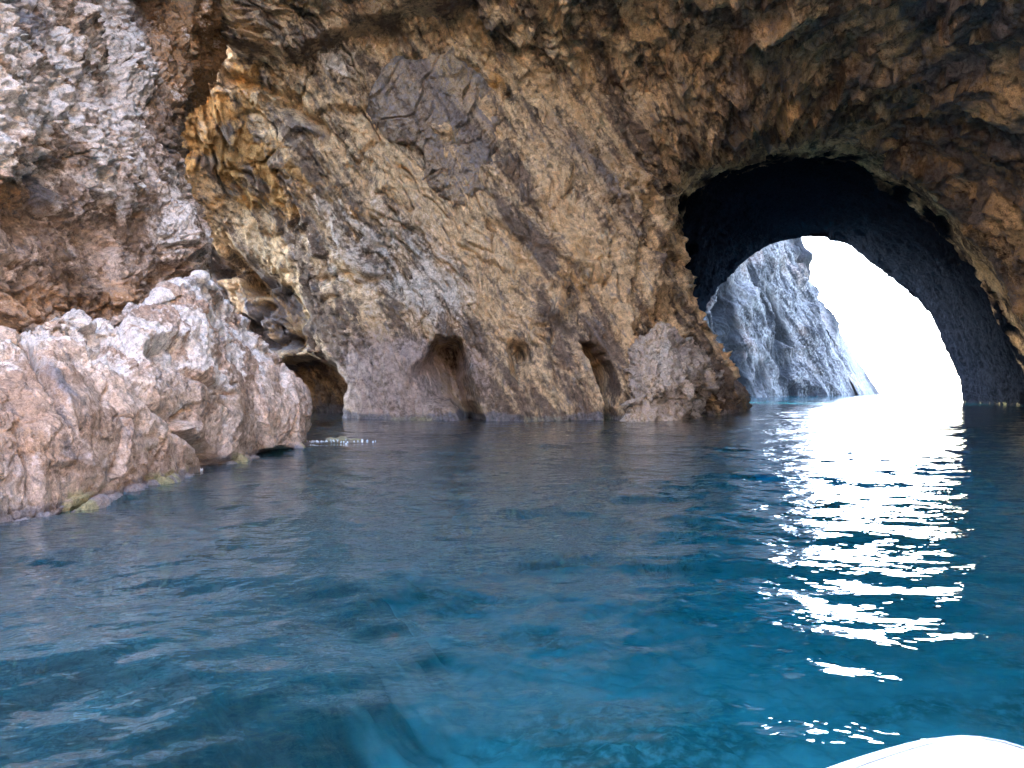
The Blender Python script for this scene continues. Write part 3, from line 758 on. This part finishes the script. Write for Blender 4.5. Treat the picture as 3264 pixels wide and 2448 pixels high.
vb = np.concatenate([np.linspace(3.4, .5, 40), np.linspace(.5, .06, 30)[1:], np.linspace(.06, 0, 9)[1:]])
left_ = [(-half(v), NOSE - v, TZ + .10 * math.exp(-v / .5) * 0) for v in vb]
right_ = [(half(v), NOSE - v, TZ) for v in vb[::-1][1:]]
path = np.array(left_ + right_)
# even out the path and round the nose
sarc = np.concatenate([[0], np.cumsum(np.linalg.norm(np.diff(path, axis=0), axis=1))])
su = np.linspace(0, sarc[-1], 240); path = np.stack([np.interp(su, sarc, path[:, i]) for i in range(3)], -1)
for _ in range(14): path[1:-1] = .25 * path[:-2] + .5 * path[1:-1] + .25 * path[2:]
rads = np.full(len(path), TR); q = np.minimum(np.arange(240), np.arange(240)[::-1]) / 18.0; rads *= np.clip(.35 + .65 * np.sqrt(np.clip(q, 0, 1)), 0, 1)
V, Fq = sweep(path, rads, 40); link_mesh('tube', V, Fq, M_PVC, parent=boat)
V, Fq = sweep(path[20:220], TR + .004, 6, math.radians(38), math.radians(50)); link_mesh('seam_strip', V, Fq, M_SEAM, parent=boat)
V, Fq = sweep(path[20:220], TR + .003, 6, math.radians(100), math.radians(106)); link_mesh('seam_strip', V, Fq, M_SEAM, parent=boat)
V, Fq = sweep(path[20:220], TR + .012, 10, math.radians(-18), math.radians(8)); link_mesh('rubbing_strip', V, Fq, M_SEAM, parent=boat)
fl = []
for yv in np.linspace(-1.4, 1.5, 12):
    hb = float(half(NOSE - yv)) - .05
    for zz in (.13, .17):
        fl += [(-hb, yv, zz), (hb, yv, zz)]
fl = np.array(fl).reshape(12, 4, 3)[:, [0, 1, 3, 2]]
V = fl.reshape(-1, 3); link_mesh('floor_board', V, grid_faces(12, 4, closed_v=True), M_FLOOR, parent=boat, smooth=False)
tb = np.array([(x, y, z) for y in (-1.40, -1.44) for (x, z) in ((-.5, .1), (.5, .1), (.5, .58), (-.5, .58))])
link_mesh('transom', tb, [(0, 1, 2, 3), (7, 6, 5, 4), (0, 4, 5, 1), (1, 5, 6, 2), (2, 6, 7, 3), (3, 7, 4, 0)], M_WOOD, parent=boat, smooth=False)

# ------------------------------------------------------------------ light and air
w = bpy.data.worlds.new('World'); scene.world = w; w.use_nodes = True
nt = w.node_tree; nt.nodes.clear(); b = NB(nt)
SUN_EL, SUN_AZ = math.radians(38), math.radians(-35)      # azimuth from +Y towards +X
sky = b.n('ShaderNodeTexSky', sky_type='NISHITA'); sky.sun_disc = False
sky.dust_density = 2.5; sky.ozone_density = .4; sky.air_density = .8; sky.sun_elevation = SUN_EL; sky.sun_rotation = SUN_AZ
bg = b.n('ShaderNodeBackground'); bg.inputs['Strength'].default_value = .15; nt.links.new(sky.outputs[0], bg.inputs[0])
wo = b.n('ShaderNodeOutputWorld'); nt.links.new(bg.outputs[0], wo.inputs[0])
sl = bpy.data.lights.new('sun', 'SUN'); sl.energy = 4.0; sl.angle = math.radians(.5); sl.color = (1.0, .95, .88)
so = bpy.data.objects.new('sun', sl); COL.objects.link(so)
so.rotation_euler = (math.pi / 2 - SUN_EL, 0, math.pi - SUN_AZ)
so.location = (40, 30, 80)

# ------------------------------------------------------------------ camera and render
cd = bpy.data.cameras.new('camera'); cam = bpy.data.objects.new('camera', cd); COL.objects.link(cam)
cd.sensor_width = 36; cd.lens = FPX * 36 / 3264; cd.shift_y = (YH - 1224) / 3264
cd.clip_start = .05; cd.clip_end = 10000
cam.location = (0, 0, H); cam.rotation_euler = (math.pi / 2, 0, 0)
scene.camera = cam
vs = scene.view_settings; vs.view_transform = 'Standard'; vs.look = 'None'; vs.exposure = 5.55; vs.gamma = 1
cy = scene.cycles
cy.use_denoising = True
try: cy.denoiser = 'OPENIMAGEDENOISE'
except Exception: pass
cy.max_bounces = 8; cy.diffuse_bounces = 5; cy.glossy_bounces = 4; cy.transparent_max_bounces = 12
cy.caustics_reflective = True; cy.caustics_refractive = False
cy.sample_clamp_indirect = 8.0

■ ■ ■ ■ ■

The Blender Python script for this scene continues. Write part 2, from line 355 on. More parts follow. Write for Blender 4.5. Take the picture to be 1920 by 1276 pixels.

■ ■ ■ ■ ■

Start with the line that contains "2448 pixels high." and end with the line that contains "M_WOOD, parent=boat, smooth=False)"; give those lines again exactly, and no others.

The Blender Python script for this scene continues. Write part 3, from line 758 on. This part finishes the script. Write for Blender 4.5. Treat the picture as 3264 pixels wide and 2448 pixels high.
vb = np.concatenate([np.linspace(3.4, .5, 40), np.linspace(.5, .06, 30)[1:], np.linspace(.06, 0, 9)[1:]])
left_ = [(-half(v), NOSE - v, TZ + .10 * math.exp(-v / .5) * 0) for v in vb]
right_ = [(half(v), NOSE - v, TZ) for v in vb[::-1][1:]]
path = np.array(left_ + right_)
# even out the path and round the nose
sarc = np.concatenate([[0], np.cumsum(np.linalg.norm(np.diff(path, axis=0), axis=1))])
su = np.linspace(0, sarc[-1], 240); path = np.stack([np.interp(su, sarc, path[:, i]) for i in range(3)], -1)
for _ in range(14): path[1:-1] = .25 * path[:-2] + .5 * path[1:-1] + .25 * path[2:]
rads = np.full(len(path), TR); q = np.minimum(np.arange(240), np.arange(240)[::-1]) / 18.0; rads *= np.clip(.35 + .65 * np.sqrt(np.clip(q, 0, 1)), 0, 1)
V, Fq = sweep(path, rads, 40); link_mesh('tube', V, Fq, M_PVC, parent=boat)
V, Fq = sweep(path[20:220], TR + .004, 6, math.radians(38), math.radians(50)); link_mesh('seam_strip', V, Fq, M_SEAM, parent=boat)
V, Fq = sweep(path[20:220], TR + .003, 6, math.radians(100), math.radians(106)); link_mesh('seam_strip', V, Fq, M_SEAM, parent=boat)
V, Fq = sweep(path[20:220], TR + .012, 10, math.radians(-18), math.radians(8)); link_mesh('rubbing_strip', V, Fq, M_SEAM, parent=boat)
fl = []
for yv in np.linspace(-1.4, 1.5, 12):
    hb = float(half(NOSE - yv)) - .05
    for zz in (.13, .17):
        fl += [(-hb, yv, zz), (hb, yv, zz)]
fl = np.array(fl).reshape(12, 4, 3)[:, [0, 1, 3, 2]]
V = fl.reshape(-1, 3); link_mesh('floor_board', V, grid_faces(12, 4, closed_v=True), M_FLOOR, parent=boat, smooth=False)
tb = np.array([(x, y, z) for y in (-1.40, -1.44) for (x, z) in ((-.5, .1), (.5, .1), (.5, .58), (-.5, .58))])
link_mesh('transom', tb, [(0, 1, 2, 3), (7, 6, 5, 4), (0, 4, 5, 1), (1, 5, 6, 2), (2, 6, 7, 3), (3, 7, 4, 0)], M_WOOD, parent=boat, smooth=False)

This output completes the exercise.